Welcome to May. It has been wet and cool for the last couple of days so no gardening. Our primary election is tomorrow but we hear more about the more dramatic elections in other states than anything here. I have seen only one candidate from whom we receive a mailing every couple of days. It is always the same with the same generalities about what she will do for us but her first point ensured my vote will go elsewhere. She strongly supports "families and the unborn." And yes, she is a Republican. We live in a largely Democratic county in a largely Republican state which is generally unsatisfying. However, I will say our city Republican mayor has continued his predecessor's work on the infrastructure improvement the city has needed.
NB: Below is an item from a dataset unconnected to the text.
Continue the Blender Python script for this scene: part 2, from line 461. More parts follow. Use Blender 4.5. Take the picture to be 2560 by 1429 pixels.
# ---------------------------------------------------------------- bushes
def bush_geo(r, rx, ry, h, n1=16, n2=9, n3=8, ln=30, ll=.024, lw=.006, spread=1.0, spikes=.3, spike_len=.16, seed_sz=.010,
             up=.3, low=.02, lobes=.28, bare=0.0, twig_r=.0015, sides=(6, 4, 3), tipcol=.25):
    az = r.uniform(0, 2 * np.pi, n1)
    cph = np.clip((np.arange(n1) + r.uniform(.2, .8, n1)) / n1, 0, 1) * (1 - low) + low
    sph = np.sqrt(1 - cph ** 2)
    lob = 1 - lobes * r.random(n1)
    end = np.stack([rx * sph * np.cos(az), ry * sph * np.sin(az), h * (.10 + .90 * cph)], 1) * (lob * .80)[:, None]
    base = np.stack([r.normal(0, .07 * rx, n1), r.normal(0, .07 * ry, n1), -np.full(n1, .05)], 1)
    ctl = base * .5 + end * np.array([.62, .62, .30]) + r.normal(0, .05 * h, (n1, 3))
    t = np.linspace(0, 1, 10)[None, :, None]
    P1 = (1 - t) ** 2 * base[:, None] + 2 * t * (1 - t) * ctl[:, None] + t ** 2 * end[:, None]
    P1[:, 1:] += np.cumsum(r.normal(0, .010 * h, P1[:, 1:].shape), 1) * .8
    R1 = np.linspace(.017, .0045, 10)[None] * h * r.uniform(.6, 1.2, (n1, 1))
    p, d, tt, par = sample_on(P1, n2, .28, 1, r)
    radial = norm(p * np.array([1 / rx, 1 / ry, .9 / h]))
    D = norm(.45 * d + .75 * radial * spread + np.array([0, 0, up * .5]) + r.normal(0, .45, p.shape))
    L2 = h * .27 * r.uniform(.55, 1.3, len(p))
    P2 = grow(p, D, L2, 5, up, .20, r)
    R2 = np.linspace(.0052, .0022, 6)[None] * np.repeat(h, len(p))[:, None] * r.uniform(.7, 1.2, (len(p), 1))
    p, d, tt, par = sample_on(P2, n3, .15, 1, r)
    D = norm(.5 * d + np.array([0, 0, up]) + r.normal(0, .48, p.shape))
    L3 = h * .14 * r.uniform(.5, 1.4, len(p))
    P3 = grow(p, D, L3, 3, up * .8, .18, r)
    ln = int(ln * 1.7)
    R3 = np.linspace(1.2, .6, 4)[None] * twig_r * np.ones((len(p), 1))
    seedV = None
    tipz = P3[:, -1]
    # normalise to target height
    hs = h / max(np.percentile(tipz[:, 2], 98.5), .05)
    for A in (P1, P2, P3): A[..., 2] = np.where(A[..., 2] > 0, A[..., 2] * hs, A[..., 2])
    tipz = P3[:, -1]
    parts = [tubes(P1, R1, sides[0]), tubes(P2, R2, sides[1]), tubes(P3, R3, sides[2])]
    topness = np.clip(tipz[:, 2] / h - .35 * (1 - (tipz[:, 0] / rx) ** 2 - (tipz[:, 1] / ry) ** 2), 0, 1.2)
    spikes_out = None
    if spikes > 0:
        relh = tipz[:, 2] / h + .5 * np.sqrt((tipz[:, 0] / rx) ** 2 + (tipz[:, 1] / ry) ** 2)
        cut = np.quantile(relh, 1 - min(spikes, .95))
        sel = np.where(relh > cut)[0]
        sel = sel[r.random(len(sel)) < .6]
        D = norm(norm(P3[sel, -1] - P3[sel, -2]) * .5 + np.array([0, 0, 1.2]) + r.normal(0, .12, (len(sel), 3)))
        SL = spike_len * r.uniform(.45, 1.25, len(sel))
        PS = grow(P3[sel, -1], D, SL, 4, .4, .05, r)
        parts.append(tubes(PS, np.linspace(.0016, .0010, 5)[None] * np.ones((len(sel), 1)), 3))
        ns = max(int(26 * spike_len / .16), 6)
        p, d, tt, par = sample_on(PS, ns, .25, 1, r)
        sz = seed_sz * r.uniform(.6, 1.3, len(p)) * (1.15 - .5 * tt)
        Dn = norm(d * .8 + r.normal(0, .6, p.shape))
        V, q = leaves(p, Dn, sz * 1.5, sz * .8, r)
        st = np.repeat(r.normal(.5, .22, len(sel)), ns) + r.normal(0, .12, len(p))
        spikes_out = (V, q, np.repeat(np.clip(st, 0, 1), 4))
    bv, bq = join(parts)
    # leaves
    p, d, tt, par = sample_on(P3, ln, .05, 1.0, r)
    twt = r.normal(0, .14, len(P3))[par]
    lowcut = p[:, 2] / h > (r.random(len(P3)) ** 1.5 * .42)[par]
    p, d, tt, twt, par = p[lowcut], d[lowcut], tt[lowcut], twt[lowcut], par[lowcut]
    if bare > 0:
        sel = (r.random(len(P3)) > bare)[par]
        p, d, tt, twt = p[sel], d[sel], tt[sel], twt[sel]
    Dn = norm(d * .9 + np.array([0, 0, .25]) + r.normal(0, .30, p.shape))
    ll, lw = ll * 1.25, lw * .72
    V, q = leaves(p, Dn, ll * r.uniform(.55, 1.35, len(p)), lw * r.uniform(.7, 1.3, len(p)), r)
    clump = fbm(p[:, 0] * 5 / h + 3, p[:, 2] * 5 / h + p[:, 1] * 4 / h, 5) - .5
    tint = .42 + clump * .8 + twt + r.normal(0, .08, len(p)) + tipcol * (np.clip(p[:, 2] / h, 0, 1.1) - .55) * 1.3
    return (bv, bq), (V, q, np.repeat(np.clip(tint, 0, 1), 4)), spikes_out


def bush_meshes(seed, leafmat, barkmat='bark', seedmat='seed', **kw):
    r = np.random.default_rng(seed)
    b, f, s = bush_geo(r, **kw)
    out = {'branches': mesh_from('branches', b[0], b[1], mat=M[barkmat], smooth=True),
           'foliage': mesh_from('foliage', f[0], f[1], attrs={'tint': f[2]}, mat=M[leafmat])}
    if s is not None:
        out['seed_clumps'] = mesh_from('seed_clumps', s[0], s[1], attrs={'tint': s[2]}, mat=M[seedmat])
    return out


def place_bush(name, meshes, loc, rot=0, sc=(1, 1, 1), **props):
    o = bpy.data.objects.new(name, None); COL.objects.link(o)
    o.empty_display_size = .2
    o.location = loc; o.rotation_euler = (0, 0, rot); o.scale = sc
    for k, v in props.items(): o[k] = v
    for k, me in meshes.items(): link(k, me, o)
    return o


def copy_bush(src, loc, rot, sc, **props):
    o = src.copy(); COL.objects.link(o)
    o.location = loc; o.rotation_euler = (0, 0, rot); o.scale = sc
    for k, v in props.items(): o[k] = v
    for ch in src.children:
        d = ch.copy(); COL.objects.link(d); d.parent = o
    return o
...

Tom Englehardt has an interesting post this morning. It appears to be a reissue of one from 2015 but I think I missed it. As I understand his regret that he didn't ask questions about his mother's life before he was born. My mother is still alive and her recollections are a joy to listen to. Someone once said that modern society, unlike previous societies, are rootless and cut off from their history. That person thought the root of that disconnectedness was because so much was changing so fast the experience of the older generation lost value. We often talk about how things have changed. Mom remembers not having a telephone (the landlady allowed residents to use hers in an emergency), radio but no TV, no computers, no internet. I remember having a phone in the house and my dad complaining about me monopolizing it, our first TV, looking up books in the library card catalog, using a dumb terminal to play a game on the university mainframe located miles away, the first desk top computer my advisor got for his lab, getting my first cell phone, my own first desk top computer (and later first lap top), and the internet from efforts of two universities I attended to connect to the present when we (Mom and I) are on from early morning to evening. Younger relatives take those changes for granted and use the technology very differently. There is little I can offer on that. But in the process the value of non-technical knowledge has lost value.
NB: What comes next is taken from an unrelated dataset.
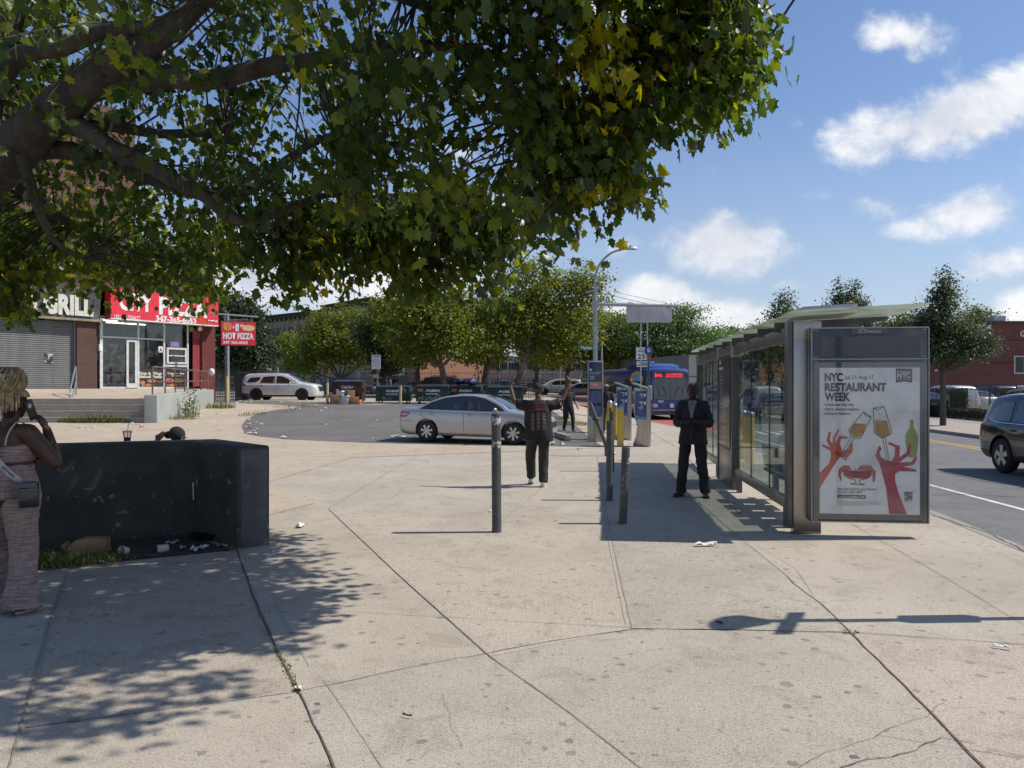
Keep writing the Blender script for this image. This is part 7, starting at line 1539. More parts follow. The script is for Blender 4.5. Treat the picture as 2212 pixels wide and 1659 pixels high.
# ================================================================== far buildings
BRN = mat('brown_stone', (.34, .215, .15), .9, col2=(.27, .165, .115), vs=.8); CREAM = mat('pale_ground_floor_paint', (.36, .35, .32), .85, col2=(.28, .27, .25), vs=.7); CORN = mat('black_cornice', (.025, .024, .026), .7); DG = mat('dark_window_glass', (.014, .016, .018), .3, coat=.15); STN = mat('light_stone_trim', (.36, .31, .25), .85)
def facade_building(label, A, B, zb, zt, floors, bays, wall, ground=None, cornice=.9, depth=12, arch=True, group='buildings beyond the trees', trim=STN, win=(.85, 1.7), name='tenement_building', parts=True, split=None):
    A, B = Vector((A[0], A[1], 0)), Vector((B[0], B[1], 0)); L = (B-A).length; u = (B-A).normalized(); n = Vector((u.y, -u.x, 0)); t = empty(name, label, 'building', A, 0, group); z0 = zb-2
    fh = (zt-zb-cornice)/floors
    fb = lambda mb, s0, s1, a, b, o0, o1: mb.prism([(s0, a), (s1, a), (s1, b), (s0, b)], (0, 0, 0), u, (0, 0, 1), n, o0, o1)
    fb(MB(), 0, L, zb+(fh if ground else -2), zt, -depth, 0).build('wall', wall, t)
    if ground: fb(MB(), 0, L, z0, zb+fh-.05, -depth, .03).build('ground_floor', ground, t)
    if cornice:
        c = MB(); fb(c, -.1, L+.1, zt-cornice*.55, zt-.12, -.3, .35); fb(c, -.15, L+.15, zt-.12, zt+.08, -.3, .65); [fb(c, k*1.1, k*1.1+.25, zt-cornice, zt-cornice*.55, 0, .3) for k in range(int(L/1.1))]; c.build('cornice', CORN, t)
    for f in range(floors):
        for k in range(bays):
            s = L*(k+.5)/bays+(.12 if k % 2 else -.12)*L/bays; w2, hh = win[0]/2, win[1]; zc = zb+fh*f+fh*.28; top = zc+hh; g_ = .03 if (f == 0 and ground) else 0
            tr = MB(); 
            if arch: tr.prism([(s-w2-.14, zc-.1), (s+w2+.14, zc-.1), (s+w2+.14, top-.1)]+[(s+(w2+.14)*math.cos(a), top-.1+(w2+.18)*math.sin(a)) for a in [math.pi*i/8 for i in range(1, 8)]]+[(s-w2-.14, top-.1)], (0, 0, 0), u, (0, 0, 1), n, g_-.01, g_+.07)
            else: fb(tr, s-w2-.12, s+w2+.12, zc-.15, top+.18, g_-.01, g_+.06)
            o = tr.build('window', trim, t); gl = MB()
            if arch: gl.prism([(s-w2, zc), (s+w2, zc), (s+w2, top-.1)]+[(s+w2*math.cos(a), top-.1+w2*math.sin(a)) for a in [math.pi*i/8 for i in range(1, 8)]]+[(s-w2, top-.1)], (0, 0, 0), u, (0, 0, 1), n, g_+.02, g_+.085)
            else: fb(gl, s-w2, s+w2, zc, top, g_+.02, g_+.075)
            gl.build('pane', DG, o)
    return t, u, n, L, fb
q = lambda x, Y: (((x-CX)/F)*Y, Y)
t, u, n, L, fb = facade_building('long brown tenement row with arched windows and a black cornice, left of the trees', q(563, 112), q(700, 102), 1.4, 12.1, 4, 9, BRN, CREAM)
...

David Kaiser's post this morning doesn't have anything I haven't seen before. I have one question: what does the conclusion that no western nation has managed a "successful" fourth turning mean? What would a "successful" transformation look like? By whose standards? It reminds me of all the articles (most of which I haven't or wished I hadn't read) telling us how to "age successfully." At 73 I am decades older than most of those authors who were writing for readers only a decade or two older than they. It means zip for me--like advice for saving/investing for retirement after you are already retired and what you have is what you got. I have read Strauss and Howe's Fourth Turning and it resembles a very vague road map to an unspecified destination.